Task -> In the material below, find each line holding the string "Blender" and copy it.

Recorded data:

▼

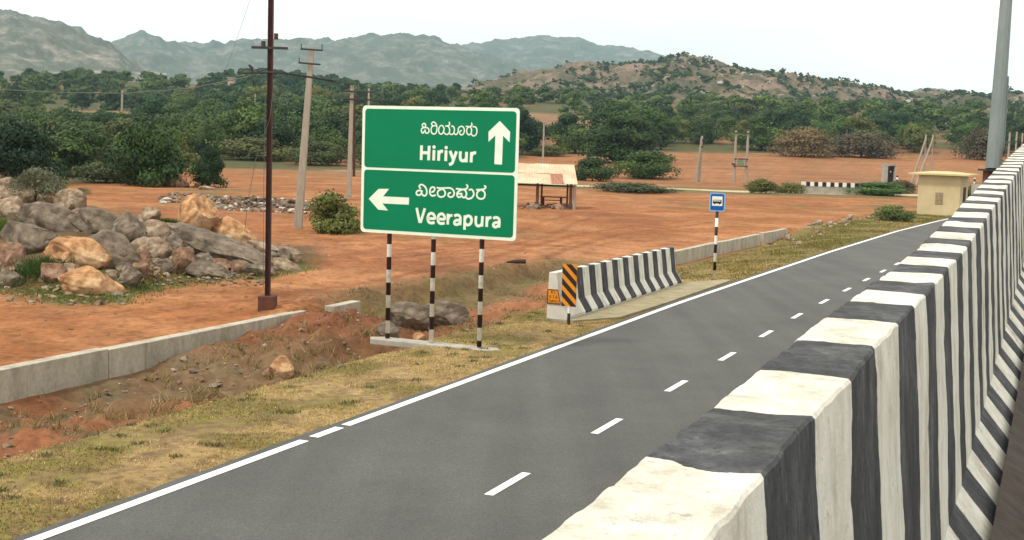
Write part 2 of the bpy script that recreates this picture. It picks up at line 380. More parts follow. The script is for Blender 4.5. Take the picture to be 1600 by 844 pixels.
# ================================================================== GROUND
nr, nc = 760, 620
Yr = np.concatenate([np.linspace(3, 9.9, 20), np.geomspace(10, 130, 520), np.geomspace(131, 7500, nr - 540)])
tq = np.linspace(-1, 1, nc); tq = (tq * .55 + tq ** 3 * .55)
GY, GT = np.meshgrid(Yr, tq, indexing='ij'); GX = GY * GT
GZ = gz(GX, GY)
def lerp3(a, b, w): return a + (np.array(b) - a) * w[..., None]
def ground_cols(X, Y):
    s, t = road_st(X, Y)
    px = 800 + F * X / np.maximum(Y, 1)
    red = np.array([.300, .122, .043]); 
    n1 = fbm(X * .35, Y * .35, 21, 4); n2 = fbm(X * 1.6, Y * 1.6, 23, 4); n3 = fbm(X / 25, Y / 25, 29, 4)
    c = np.tile(red, X.shape + (1,))
    c = lerp3(c, (.40, .20, .092), sst(.40, .70, n1) * .7)
    c = lerp3(c, (.40, .20, .10), (1 - sst(8, 14, np.abs(Y - 38))) * sst(.35, .6, n2) * .5)
    c = lerp3(c, (.25, .095, .042), sst(.52, .75, fbm(X * .16, Y * .22, 31, 4)) * .55)
    # thin weeds in the red yard beyond 40 m
    c = lerp3(c, (.15, .12, .05), sst(.60, .72, fbm(X * .2, Y * .12, 35, 4)) * sst(38, 60, Y) * .6)
    for t0_, amp_ in ((8.6, 1.4), (13.5, 2.6)):      # wheel ruts across the yard
        for o_ in (-.75, .75):
            tr = t0_ + amp_ * np.sin(s / 8.5 + t0_) + o_
            c = lerp3(c, (.215, .078, .034), (1 - sst(.10, .28, np.abs(t - tr) + (n2 - .5) * .15)) * sst(8, 14, s) * (1 - sst(50, 70, s)) * .55)
    c = lerp3(c, (.19, .075, .036), sst(.60, .70, fbm(X * 5, Y * 5, 63, 3)) * .55)
    # yellow verge
    vg = (1 - sst(2.3, 2.9, t + (n2 - .5) * .8)) * (s < 200)
    vgr = (1 - sst(4.0, 4.5, t + (n2 - .5) * .5)) * sst(26, 30, s) * (1 - sst(80, 100, s))
    w = np.clip(np.maximum(vg * (s < 60), vgr), 0, 1)
    gcol = lerp3(np.tile(np.array([.30, .215, .10]), X.shape + (1,)), (.17, .15, .045), np.clip(sst(.46, .62, fbm(X * 1.3, Y * 1.3, 41, 5)) * .8 + sst(1.3, 2.6, t) * .45, 0, 1) * .9)
    gcol = lerp3(gcol, (.18, .125, .068), sst(.50, .64, fbm(X * 6, Y * 6, 47, 4)) * .8)
    gcol = lerp3(gcol, (.15, .14, .045), sst(22, 40, s) * .75)
    # ditch
    dt = sst(2.3, 2.9, t + (n2 - .5) * .8) * (1 - sst(5.9, 6.3, t)) * (1 - sst(14.5, 17, s)) 
    dt2 = sst(2.2, 2.8, t) * (1 - sst(6, 8.5, t + (n1 - .5) * 2)) * sst(13.5, 16, s) * (1 - sst(28, 31, s))
    dcol = lerp3(np.tile(np.array([.26, .112, .055]), X.shape + (1,)), (.15, .105, .06), sst(.45, .62, n2))
    dcol = lerp3(dcol, (.20, .15, .095), sst(6.5, 9, s + (n1 - .5) * 5) * (1 - sst(10, 12, s)) * .6)
    dcol = lerp3(dcol, (.17, .062, .030), sst(9.8, 11.5, s + (n1 - .5) * 2) * (1 - sst(14, 16, s)) * sst(.35, .55, n2) * .75)
    dcol = lerp3(dcol, (.12, .095, .045), sst(.58, .70, n1) * .40)
    c = lerp3(c, (0, 0, 0), np.zeros_like(X)); wd = np.clip(np.maximum(dt, dt2 * .9), 0, 1)
    dcol = dcol * .88
    mb_ = sst(15.5, 17, s); bankc = lerp3(np.tile(np.array([.27, .12, .06]), X.shape + (1,)), (.125, .098, .048), sst(4.2, 5.2, t + (n1 - .5) * 2)); bankc = lerp3(bankc, (.095, .095, .035), sst(.5, .66, n2) * sst(4.5, 5.5, t))
    dcol = dcol * (1 - mb_[..., None]) + bankc * mb_[..., None]
    c = c * (1 - wd[..., None]) + dcol * wd[..., None]
    c = c * (1 - w[..., None]) + gcol * w[..., None]
    # weedy skirt at the foot of the rock pile
    f = np.interp(px, PX_F, FOOT); rg = np.interp(px, PX_F, RIDG)
    sk = sst(f - 2.2, f - 1.0, Y + (n2 - .5) * 2.2) * (1 - sst(rg + 2, rg + 5, Y)) * (px < 520) * sst(7.2, 8.2, t) * (1 - sst(470, 520, px))
    skc = lerp3(np.tile(np.array([.12, .09, .05]), X.shape + (1,)), (.115, .105, .035), 1 - sst(f, f + 1.5, Y))
    sk_ = (sk * (.6 + .4 * sst(.35, .6, n2)))[..., None]; c = c * (1 - sk_) + skc * sk_
    # pale path across the flat
    py = np.interp(px, [-600, 340, 560, 800, 900, 1200, 1300, 1500, 2200], [175, 160, 149, 127, 119.5, 117, 119, 122, 124])
    pw = (1 - sst(2.0, 3.2, np.abs(Y - py) + (n2 - .5) * 1.5))
    weeds = (1 - sst(6, 12, np.abs(Y - py + 2) + (n1 - .5) * 8))
    c = lerp3(c, (.13, .115, .045), weeds * .85)
    c = lerp3(c, (.50, .42, .29), pw)
    # far ground: scrub with ploughed red fields
    edge = np.interp(px, [-600, 0, 200, 330, 560, 800, 1000, 1300, 1700], [70, 86, 90, 145, 152, 215, 245, 262, 268])
    far = sst(edge - 3, edge + 3, Y + (n3 - .5) * 8)
    fc = lerp3(np.tile(np.array([.085, .085, .035]), X.shape + (1,)), (.20, .10, .05), sst(.56, .66, n3))
    fld = ((px > 770) & (px < 1000) & (Y > 335) & (Y < 400)) | ((px > 60) & (px < 215) & (Y > 346) & (Y < 366))
    fc = lerp3(fc, (.22, .135, .075), fld * 1.0)
    c = c * (1 - far[..., None]) + fc * far[..., None]
    # the open ploughed field is a bit duller than the yard
    pf = sst(124, 134, Y) * (1 - far)
    c = c * (1 - .6 * pf[..., None]) + np.array([.275, .135, .064]) * .6 * pf[..., None]
    c = c * (1 - .18 * (pf * sst(.45, .62, fbm(X * .05, Y * .55, 67, 3)))[..., None])
    mid = fbm(X * .45, Y * .45, 71, 5); yard = sst(6.2, 7.5, t) * (1 - sst(110, 130, Y))
    c = c * (1 - yard[..., None] * (.02 + .16 * sst(.45, .65, mid))[..., None])
    c = np.clip(c * (.82 + .36 * n2[..., None]), 0, 1)
    return c
GC = ground_cols(GX, GY)
idx = np.arange(nr * nc).reshape(nr, nc)
GF = np.stack([idx[:-1, :-1], idx[:-1, 1:], idx[1:, 1:], idx[1:, :-1]], -1).reshape(-1, 4)
gr = fast_mesh('ground', np.stack([GX, GY, GZ], -1).reshape(-1, 3), GF, M['ground'], GC.reshape(-1, 3), smooth=True)
tag(gr, kind='structure')

# ================================================================== SERVICE ROAD
def strip(name, t0, t1, z, s0, s1, m, step=.5, jag=0, curve=True):
    S = np.arange(s0, s1 + step * .5, step)
    V = []; Fc = []
    for i, s in enumerate(S):
        ct = float(np.interp(s, CURVE_S, CURVE_T)) if curve else 0
        j = jag * (float(fbm(np.array([s * 1.7]), np.array([3.3]), 77, 3)[0]) - .5)
        for tt in (t0 + j, t1):
            p = rd(s, tt + ct); gzv = float(np.interp(p.y, PY, PZ)); V.append((p.x, p.y, z + gzv))
    for i in range(len(S) - 1): Fc.append((2 * i, 2 * i + 1, 2 * i + 3, 2 * i + 2))
    return V, Fc
v, f = strip('road', .17, -6.0, .008, -14, 190, None, .35, .10)
tag(mesh_obj('service_road', v, f, M['asphalt']), kind='structure')
v, f = strip('shoulder', -6.0, -7.1, .004, -14, 40, None, 1)
tag(mesh_obj('road_shoulder', v, f, M['concrete']), kind='structure')
mk = MB()
for a, b_ in ((-14, 4.28), (4.5, 5.15), (5.24, 150)):
    v, f = strip('', .055, -.075, .013, a, b_, None, .3 if b_ < 10 else .9); mk.add(v, f)
k = 0
for i in range(-4, 42):
    s = 3.72 + 3.17 * i
    v, f = strip('', -2.80, -2.90, .013, s - .50, s + .50, None, .25); mk.add(v, f)
tag(mk.build('road_markings', M['road_paint']), kind='structure')
# worn concrete apron in front of the striped barrier
v = [rd(15.75, .92, .016), rd(16.9, .30, .014), rd(20, .20, .014), rd(26.2, .17, .014), rd(26.0, .45, .016), rd(24.2, 1.15, .018), rd(15.75, 1.5, .018)]
v = [Vector((q.x, q.y, q.z + .02)) for q in v]
ap = MB(); n_ = len(v); ap.add(v + [q - EZ * .15 for q in v], [tuple(range(n_))] + [(i, (i + 1) % n_, n_ + (i + 1) % n_, n_ + i) for i in range(n_)])
tag(ap.build('concrete_apron', simple('apron', (.34, .29, .19), (.22, .19, .10), 3.0, bs=.4)), kind='structure')

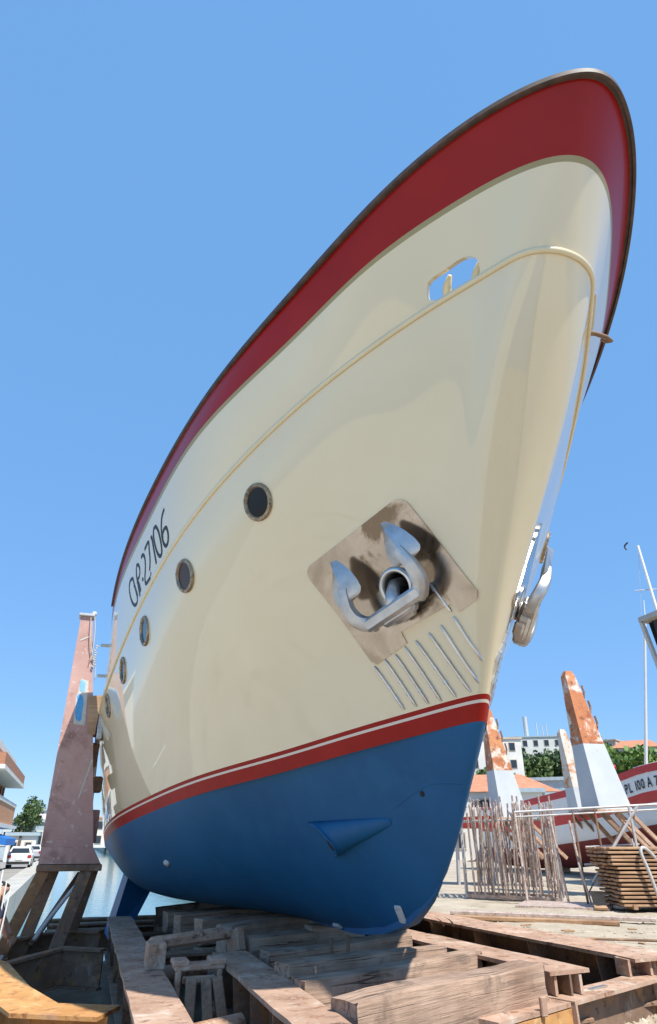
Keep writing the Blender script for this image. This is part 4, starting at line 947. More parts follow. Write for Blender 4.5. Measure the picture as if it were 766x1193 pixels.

▲

Complete response ->
Write part 2 of the bpy script that recreates this picture. It picks up at line 380. More parts follow. The script is for Blender 4.5. Take the picture to be 1600 by 844 pixels.
Keep writing the Blender script for this image. This is part 4, starting at line 947. More parts follow. Write for Blender 4.5. Measure the picture as if it were 766x1193 pixels.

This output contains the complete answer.